COVENTRY TWP.  The five-year-forecast for Coventry Schools is looking better than anticipated - with one caveat.

The district’s forecast in October anticipated the district finishing the fiscal year with about a $1 million balance. New projections show the district finishing at $1.3 million because property taxes came in higher than expected.

Coventry Treasurer Mathew Muccio, however, said it is critical that school district voters pass the renewal issue no Tuesday's ballot to help keep the district on track.

The district is projecting finishing in the black the next five years despite paying back $4.8 million to the state over the next two years and Muccio says there is no forecast for new taxes being requested on the horizon.

Superintendent Russell Chaboudy said it is incredible the district is paying back the $4.8 million to the state and still projecting a forecast in the black moving forward.

Board member Chris Davis agreed and said Muccio and Chaboudy are doing "a wonderful job."

Lorene Reed, however, a member of the district's Open Enrollment Committee which was tasked with examining the existing policy of allowing hundreds of students from outside the district attend Coventry Local, said a report prepared by the district which showed the open enrollment is making money has credibility problems.

The district's report, compiled by Muccio and Assistant Superintendent Lisa Blough, contradicted a report from Ohio Auditor Dave Yost's office, which estimated the Coventry's widespread open enrollment policy was a financial drain of about $1 million per year.

Reed said an email sent from Bob Foss, a fiscal consultant from the state financial planning committee, to Muccio making some suggestions about the district's report was ignored.

Muccio said in reply to the email from Foss, "Thank you for the suggestions, I will take a look and review.
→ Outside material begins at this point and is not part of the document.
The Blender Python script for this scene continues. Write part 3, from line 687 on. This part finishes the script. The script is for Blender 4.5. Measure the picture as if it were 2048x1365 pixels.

Also remember what your role is and who is creating this report, it is a district report."

Reed said Coventry Schools Taxpayers Accountability Coalition (CSTAC) vetted the report and found many errors and came up with different numbers compared to the district’s report. 

"This school board should always require credible and truthful information from our treasurer and superintendent and this information should be made available to the community," Reed said. "To date, there is only one credible report, the state of Ohio performance auditor's report presented to the board and the community."
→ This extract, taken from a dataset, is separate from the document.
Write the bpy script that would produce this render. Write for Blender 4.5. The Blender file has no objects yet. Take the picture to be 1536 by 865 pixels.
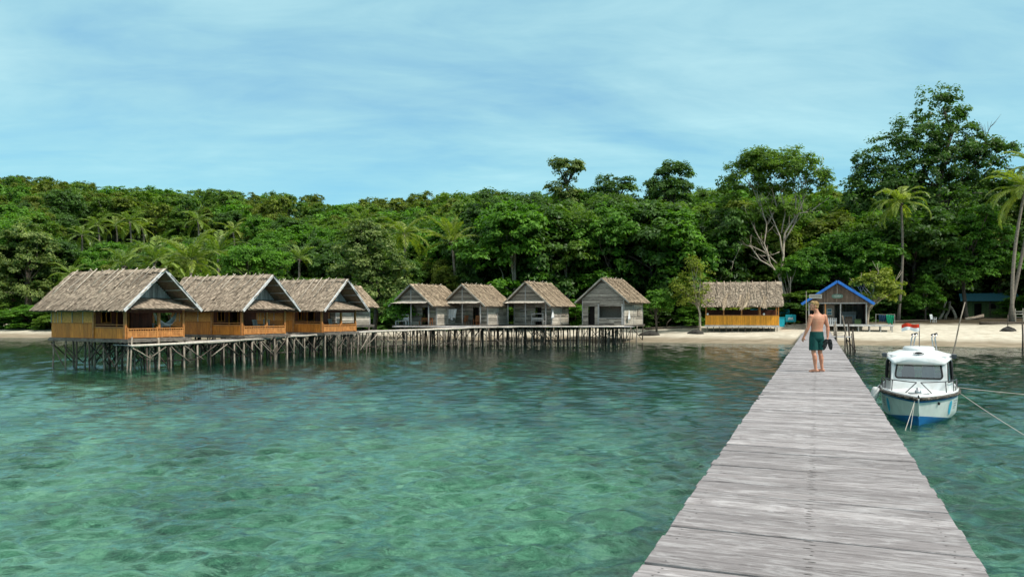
import bpy, math, random
import numpy as np
from mathutils import Vector, Matrix
R = math.radians
scene = bpy.context.scene
COL = scene.collection
F, HZ, EYE = 1152.0, 468.0, 3.4      # focal length, horizon row, eye height above the sea

def at(px, d, py=None, z=None):
    """a point d metres out along the sight line of a photo column/row"""
    return Vector(((px - 768.0) / F * d, d, z if z is not None else EYE + (HZ - py) * d / F))

# ------------------------------------------------------------------ node helpers
def new_mat(name):
    m = bpy.data.materials.new(name); m.use_nodes = True
    nt = m.node_tree
    for n in list(nt.nodes): nt.nodes.remove(n)
    return m, nt
def nd(nt, typ, **kw):
    n = nt.nodes.new(typ)
    for k, v in kw.items():
        if k.startswith('i_'):
            key = k[2:]
            key = int(key) if key.isdigit() else key.replace('_', ' ')
            n.inputs[key].default_value = v
        else: setattr(n, k, v)
    return n
def ramp(nt, stops, fac=None):
    n = nt.nodes.new('ShaderNodeValToRGB'); cr = n.color_ramp
    while len(cr.elements) < len(stops): cr.elements.new(0.5)
    for e, (p, c) in zip(cr.elements, stops):
        e.position = p; e.color = tuple(c) + (1,) if len(c) == 3 else c
    if fac is not None: nt.links.new(fac, n.inputs[0])
    return n
def mixc(nt, mode, fac, a, b):
    n = nt.nodes.new('ShaderNodeMix'); n.data_type = 'RGBA'; n.blend_type = mode
    for sock, v in ((n.inputs[0], fac), (n.inputs[6], a), (n.inputs[7], b)):
        if hasattr(v, 'is_linked'): nt.links.new(v, sock)
        elif isinstance(v, (int, float)): sock.default_value = v
        else: sock.default_value = tuple(v) + (1,) if len(v) == 3 else v
    return n.outputs[2]
def math_(nt, op, a, b=None, c=None, clamp=False):
    n = nt.nodes.new('ShaderNodeMath'); n.operation = op; n.use_clamp = clamp
    for i, v in enumerate((a, b, c)):
        if v is None: continue
        if hasattr(v, 'is_linked'): nt.links.new(v, n.inputs[i])
        else: n.inputs[i].default_value = v
    return n.outputs[0]
def noise(nt, vec, scale, detail=3, rough=0.55, dist=0.0):
    n = nd(nt, 'ShaderNodeTexNoise'); n.inputs['Scale'].default_value = scale
    n.inputs['Detail'].default_value = detail; n.inputs['Roughness'].default_value = rough
    n.inputs['Distortion'].default_value = dist
    if vec is not None: nt.links.new(vec, n.inputs['Vector'])
    return n.outputs[0]
def mapping(nt, vec, sc=(1, 1, 1), rot=(0, 0, 0)):
    n = nd(nt, 'ShaderNodeMapping'); n.inputs['Scale'].default_value = sc; n.inputs['Rotation'].default_value = rot
    nt.links.new(vec, n.inputs['Vector']); return n.outputs[0]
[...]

In other business April 19, the board:

- Heard a performance from the high school choir.

- Heard about a new memorial scholarship in honor of Justin Khamvongsouk, a 2016 Coventry graduate who drowned last summer in the Portage Lakes. The scholarship will be given to a male or female who best personifies Khamvongsouk. The student must have higher than a 3.5 grade-point-average, play one varsity sport and show financial need.
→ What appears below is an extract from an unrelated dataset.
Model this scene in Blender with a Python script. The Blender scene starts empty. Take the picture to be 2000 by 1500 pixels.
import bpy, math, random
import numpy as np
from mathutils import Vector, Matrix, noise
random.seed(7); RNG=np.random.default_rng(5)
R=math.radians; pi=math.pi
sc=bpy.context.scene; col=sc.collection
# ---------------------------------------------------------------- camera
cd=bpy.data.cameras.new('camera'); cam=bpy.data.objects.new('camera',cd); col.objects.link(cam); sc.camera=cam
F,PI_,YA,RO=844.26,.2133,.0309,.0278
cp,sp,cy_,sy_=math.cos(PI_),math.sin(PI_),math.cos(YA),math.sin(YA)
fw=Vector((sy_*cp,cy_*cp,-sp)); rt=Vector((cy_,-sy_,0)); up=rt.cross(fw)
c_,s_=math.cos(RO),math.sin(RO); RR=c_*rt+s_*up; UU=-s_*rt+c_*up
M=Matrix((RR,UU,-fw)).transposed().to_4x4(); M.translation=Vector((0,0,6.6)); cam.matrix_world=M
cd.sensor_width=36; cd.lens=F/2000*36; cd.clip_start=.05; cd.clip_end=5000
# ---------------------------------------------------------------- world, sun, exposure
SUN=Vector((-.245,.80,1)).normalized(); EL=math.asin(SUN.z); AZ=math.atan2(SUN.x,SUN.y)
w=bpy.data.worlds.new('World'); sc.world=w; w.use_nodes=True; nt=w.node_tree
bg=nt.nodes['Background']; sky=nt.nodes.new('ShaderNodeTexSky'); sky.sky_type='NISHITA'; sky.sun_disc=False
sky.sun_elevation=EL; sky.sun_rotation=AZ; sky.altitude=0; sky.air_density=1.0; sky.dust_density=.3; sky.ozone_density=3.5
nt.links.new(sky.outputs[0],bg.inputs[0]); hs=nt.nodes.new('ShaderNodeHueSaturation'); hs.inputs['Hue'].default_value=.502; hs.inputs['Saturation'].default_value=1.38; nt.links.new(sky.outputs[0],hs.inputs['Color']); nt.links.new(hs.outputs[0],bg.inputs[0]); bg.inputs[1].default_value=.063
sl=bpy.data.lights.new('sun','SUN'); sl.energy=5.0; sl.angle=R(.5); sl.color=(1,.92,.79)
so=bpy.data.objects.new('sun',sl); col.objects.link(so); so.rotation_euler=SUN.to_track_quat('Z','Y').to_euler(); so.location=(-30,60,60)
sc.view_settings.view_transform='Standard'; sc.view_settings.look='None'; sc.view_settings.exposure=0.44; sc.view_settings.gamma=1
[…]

- Heard a presentation about First Tee, which is a golf program that also focuses on academics. The program funded 16 Coventry High School sophomores to take part in a several ACT preparation sessions.  

- Heard an update on the Coventry Bog wetlands project behind Coventry Middle School. The board granted the Cleveland Museum of Natural History access to the site. Davis said the project is at no cost of the district. The 15-acre site is expected to be maintained by the museum and utilized by the school district.

- Announced there will be a free concert starting at 4 p.m. April 30 at Coventry Memorial Stadium.

The next Coventry Local Schools board meeting will be at 6 p.m. May 17 at Lakeview Administrative Offices.